Die Yardbirds-Gitarristen sind natürlich Legende- selbst Kirk Hammet von Metallica verehrt diese Musiker, besonders aber Jeff Beck, weil der sich noch heute tonal und klanglich immer weiterentwickele (in der aktuellen Gitarre und Bass – ein lesenswertes Interview).

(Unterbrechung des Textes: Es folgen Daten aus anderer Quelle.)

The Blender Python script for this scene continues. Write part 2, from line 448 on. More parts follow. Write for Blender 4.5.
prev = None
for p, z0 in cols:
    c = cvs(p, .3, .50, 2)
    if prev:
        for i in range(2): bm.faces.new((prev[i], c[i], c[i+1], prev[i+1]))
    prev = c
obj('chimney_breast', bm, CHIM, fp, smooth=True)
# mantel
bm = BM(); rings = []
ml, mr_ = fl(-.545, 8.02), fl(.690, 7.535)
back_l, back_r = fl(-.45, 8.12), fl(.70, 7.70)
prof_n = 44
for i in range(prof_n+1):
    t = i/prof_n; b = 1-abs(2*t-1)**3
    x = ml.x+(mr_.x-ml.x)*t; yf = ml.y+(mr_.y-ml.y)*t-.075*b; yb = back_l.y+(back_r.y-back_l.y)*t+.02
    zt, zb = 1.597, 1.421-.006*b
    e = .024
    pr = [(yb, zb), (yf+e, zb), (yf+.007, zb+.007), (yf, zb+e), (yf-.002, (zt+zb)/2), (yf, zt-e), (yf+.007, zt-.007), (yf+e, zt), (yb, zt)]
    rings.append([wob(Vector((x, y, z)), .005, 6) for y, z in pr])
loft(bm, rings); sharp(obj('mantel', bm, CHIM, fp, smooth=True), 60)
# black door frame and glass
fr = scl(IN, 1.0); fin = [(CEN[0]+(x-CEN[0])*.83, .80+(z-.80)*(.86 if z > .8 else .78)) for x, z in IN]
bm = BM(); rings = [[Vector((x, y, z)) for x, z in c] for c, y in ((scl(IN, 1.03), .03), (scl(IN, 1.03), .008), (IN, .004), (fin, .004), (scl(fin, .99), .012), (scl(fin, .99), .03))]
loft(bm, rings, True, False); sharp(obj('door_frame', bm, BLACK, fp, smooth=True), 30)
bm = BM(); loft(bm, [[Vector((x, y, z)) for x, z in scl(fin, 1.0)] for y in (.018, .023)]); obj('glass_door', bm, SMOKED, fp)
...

Das sie weiterexistierten, wurde mir erst jetzt bewußt-ich erstand mehr aus Verlegenheit ein Yardbirds-Album, das Birdland hieß, herausgekommen 2003 bei favored nations. Als erstes gönnte ich mir Titel 8-Shapes of Things, einen meiner Lieblingstitel von den Yardbirds. Stutzig wurde ich erst beim Solo, das in atemberaubender Geschwindigkeit in den Song hineingehämmert wurde- bei aller Bewunderung, so rasend schnelle Läufe hat Jeff Beck nie gespielt. Es war Steve Vai, Zappas Ex-Gitarrist und Gitarrengott von heute. Da wurde mir klar, dass dieses Album eine Neueinspielung ist, mit Gästen wie Vai, Steve Lukather (Toto),Slash (Gun´s`Roses) und tatsächlich Jeff Beck. The Yardbirds are still alive und mit Chris Dreja und Jim McCarty sind zwei Originalmitglieder an Bord! Auch die Harp-Passagen, die früher Chris Relf spielte, werden jetzt fantastisch von Alan Glen eingespielt. Insgesamt ein tolles Lebenszeichen von einer von mir totgeglaubten Band und ein Album, dass man hören muss, um vielleicht einzutauchen in die Historie einer der wichtigsten Bands des Rock.